WRITTEN INSTRUCTION ▸ Restate the complete material exactly.

-----

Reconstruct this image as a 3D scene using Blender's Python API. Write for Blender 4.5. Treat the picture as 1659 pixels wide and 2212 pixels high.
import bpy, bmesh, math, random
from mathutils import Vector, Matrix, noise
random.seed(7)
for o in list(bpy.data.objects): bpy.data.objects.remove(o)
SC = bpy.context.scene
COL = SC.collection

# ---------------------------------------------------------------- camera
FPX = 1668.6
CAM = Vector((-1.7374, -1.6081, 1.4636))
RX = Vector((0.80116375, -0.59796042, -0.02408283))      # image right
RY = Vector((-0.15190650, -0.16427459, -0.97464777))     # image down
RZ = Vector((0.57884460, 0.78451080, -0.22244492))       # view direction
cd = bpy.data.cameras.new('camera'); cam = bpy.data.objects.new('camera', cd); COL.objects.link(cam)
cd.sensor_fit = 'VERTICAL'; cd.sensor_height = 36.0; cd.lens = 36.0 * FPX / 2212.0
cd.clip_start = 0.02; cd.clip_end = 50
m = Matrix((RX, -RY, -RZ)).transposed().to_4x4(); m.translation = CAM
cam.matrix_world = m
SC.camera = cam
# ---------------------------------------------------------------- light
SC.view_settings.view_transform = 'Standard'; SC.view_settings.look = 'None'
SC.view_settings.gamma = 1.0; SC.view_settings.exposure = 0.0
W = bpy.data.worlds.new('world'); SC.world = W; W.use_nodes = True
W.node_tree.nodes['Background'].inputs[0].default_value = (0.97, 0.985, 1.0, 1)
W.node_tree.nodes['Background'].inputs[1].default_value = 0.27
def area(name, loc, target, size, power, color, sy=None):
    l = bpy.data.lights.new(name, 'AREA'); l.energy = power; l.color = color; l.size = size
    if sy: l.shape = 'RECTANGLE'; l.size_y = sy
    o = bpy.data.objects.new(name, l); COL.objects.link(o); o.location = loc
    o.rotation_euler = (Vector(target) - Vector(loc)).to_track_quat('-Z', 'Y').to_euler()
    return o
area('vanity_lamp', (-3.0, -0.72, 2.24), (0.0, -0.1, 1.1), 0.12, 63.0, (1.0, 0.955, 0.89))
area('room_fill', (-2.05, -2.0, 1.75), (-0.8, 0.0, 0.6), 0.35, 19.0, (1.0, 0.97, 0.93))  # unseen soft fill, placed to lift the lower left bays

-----

TASK ANSWER ▸
Reconstruct this image as a 3D scene using Blender's Python API. Write for Blender 4.5. Treat the picture as 1659 pixels wide and 2212 pixels high.
import bpy, bmesh, math, random
from mathutils import Vector, Matrix, noise
random.seed(7)
for o in list(bpy.data.objects): bpy.data.objects.remove(o)
SC = bpy.context.scene
COL = SC.collection

# ---------------------------------------------------------------- camera
FPX = 1668.6
CAM = Vector((-1.7374, -1.6081, 1.4636))
RX = Vector((0.80116375, -0.59796042, -0.02408283))      # image right
RY = Vector((-0.15190650, -0.16427459, -0.97464777))     # image down
RZ = Vector((0.57884460, 0.78451080, -0.22244492))       # view direction
cd = bpy.data.cameras.new('camera'); cam = bpy.data.objects.new('camera', cd); COL.objects.link(cam)
cd.sensor_fit = 'VERTICAL'; cd.sensor_height = 36.0; cd.lens = 36.0 * FPX / 2212.0
cd.clip_start = 0.02; cd.clip_end = 50
m = Matrix((RX, -RY, -RZ)).transposed().to_4x4(); m.translation = CAM
cam.matrix_world = m
SC.camera = cam
# ---------------------------------------------------------------- light
SC.view_settings.view_transform = 'Standard'; SC.view_settings.look = 'None'
SC.view_settings.gamma = 1.0; SC.view_settings.exposure = 0.0
W = bpy.data.worlds.new('world'); SC.world = W; W.use_nodes = True
W.node_tree.nodes['Background'].inputs[0].default_value = (0.97, 0.985, 1.0, 1)
W.node_tree.nodes['Background'].inputs[1].default_value = 0.27
def area(name, loc, target, size, power, color, sy=None):
    l = bpy.data.lights.new(name, 'AREA'); l.energy = power; l.color = color; l.size = size
    if sy: l.shape = 'RECTANGLE'; l.size_y = sy
    o = bpy.data.objects.new(name, l); COL.objects.link(o); o.location = loc
    o.rotation_euler = (Vector(target) - Vector(loc)).to_track_quat('-Z', 'Y').to_euler()
    return o
area('vanity_lamp', (-3.0, -0.72, 2.24), (0.0, -0.1, 1.1), 0.12, 63.0, (1.0, 0.955, 0.89))
area('room_fill', (-2.05, -2.0, 1.75), (-0.8, 0.0, 0.6), 0.35, 19.0, (1.0, 0.97, 0.93))  # unseen soft fill, placed to lift the lower left bays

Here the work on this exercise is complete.